→ **STORED DATA**:
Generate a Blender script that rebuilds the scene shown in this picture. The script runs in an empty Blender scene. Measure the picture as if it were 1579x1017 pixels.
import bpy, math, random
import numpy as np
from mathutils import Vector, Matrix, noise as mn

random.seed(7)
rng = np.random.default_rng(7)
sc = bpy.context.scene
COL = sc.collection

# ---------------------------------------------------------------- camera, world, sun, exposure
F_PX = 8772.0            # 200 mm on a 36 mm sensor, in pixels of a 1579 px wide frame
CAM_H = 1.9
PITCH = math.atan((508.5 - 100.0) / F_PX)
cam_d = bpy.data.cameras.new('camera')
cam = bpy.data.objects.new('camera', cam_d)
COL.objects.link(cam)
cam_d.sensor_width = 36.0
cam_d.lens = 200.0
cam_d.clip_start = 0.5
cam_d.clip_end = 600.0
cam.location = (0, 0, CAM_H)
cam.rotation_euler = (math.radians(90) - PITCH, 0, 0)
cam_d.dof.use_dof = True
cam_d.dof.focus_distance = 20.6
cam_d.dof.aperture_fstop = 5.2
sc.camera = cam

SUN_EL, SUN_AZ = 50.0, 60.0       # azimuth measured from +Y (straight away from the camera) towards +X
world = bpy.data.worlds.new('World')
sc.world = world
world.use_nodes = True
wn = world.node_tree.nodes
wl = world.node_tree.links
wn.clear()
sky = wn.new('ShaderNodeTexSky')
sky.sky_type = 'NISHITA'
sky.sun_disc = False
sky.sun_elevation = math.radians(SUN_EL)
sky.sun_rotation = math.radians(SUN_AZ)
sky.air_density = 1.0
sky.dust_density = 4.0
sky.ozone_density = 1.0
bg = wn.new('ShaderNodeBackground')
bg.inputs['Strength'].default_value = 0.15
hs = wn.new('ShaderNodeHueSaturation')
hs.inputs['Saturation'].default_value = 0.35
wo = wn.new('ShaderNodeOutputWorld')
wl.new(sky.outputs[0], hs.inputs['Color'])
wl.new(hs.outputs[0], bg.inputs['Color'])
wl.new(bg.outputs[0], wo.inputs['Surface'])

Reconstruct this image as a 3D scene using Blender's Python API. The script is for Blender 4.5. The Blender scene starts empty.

→ **EXERCISE**: Everything in the listing above should be restated exactly.

→ **CORRECT OUTPUT**:
Generate a Blender script that rebuilds the scene shown in this picture. The script runs in an empty Blender scene. Measure the picture as if it were 1579x1017 pixels.
import bpy, math, random
import numpy as np
from mathutils import Vector, Matrix, noise as mn

random.seed(7)
rng = np.random.default_rng(7)
sc = bpy.context.scene
COL = sc.collection

# ---------------------------------------------------------------- camera, world, sun, exposure
F_PX = 8772.0            # 200 mm on a 36 mm sensor, in pixels of a 1579 px wide frame
CAM_H = 1.9
PITCH = math.atan((508.5 - 100.0) / F_PX)
cam_d = bpy.data.cameras.new('camera')
cam = bpy.data.objects.new('camera', cam_d)
COL.objects.link(cam)
cam_d.sensor_width = 36.0
cam_d.lens = 200.0
cam_d.clip_start = 0.5
cam_d.clip_end = 600.0
cam.location = (0, 0, CAM_H)
cam.rotation_euler = (math.radians(90) - PITCH, 0, 0)
cam_d.dof.use_dof = True
cam_d.dof.focus_distance = 20.6
cam_d.dof.aperture_fstop = 5.2
sc.camera = cam

SUN_EL, SUN_AZ = 50.0, 60.0       # azimuth measured from +Y (straight away from the camera) towards +X
world = bpy.data.worlds.new('World')
sc.world = world
world.use_nodes = True
wn = world.node_tree.nodes
wl = world.node_tree.links
wn.clear()
sky = wn.new('ShaderNodeTexSky')
sky.sky_type = 'NISHITA'
sky.sun_disc = False
sky.sun_elevation = math.radians(SUN_EL)
sky.sun_rotation = math.radians(SUN_AZ)
sky.air_density = 1.0
sky.dust_density = 4.0
sky.ozone_density = 1.0
bg = wn.new('ShaderNodeBackground')
bg.inputs['Strength'].default_value = 0.15
hs = wn.new('ShaderNodeHueSaturation')
hs.inputs['Saturation'].default_value = 0.35
wo = wn.new('ShaderNodeOutputWorld')
wl.new(sky.outputs[0], hs.inputs['Color'])
wl.new(hs.outputs[0], bg.inputs['Color'])
wl.new(bg.outputs[0], wo.inputs['Surface'])

Reconstruct this image as a 3D scene using Blender's Python API. The script is for Blender 4.5. The Blender scene starts empty.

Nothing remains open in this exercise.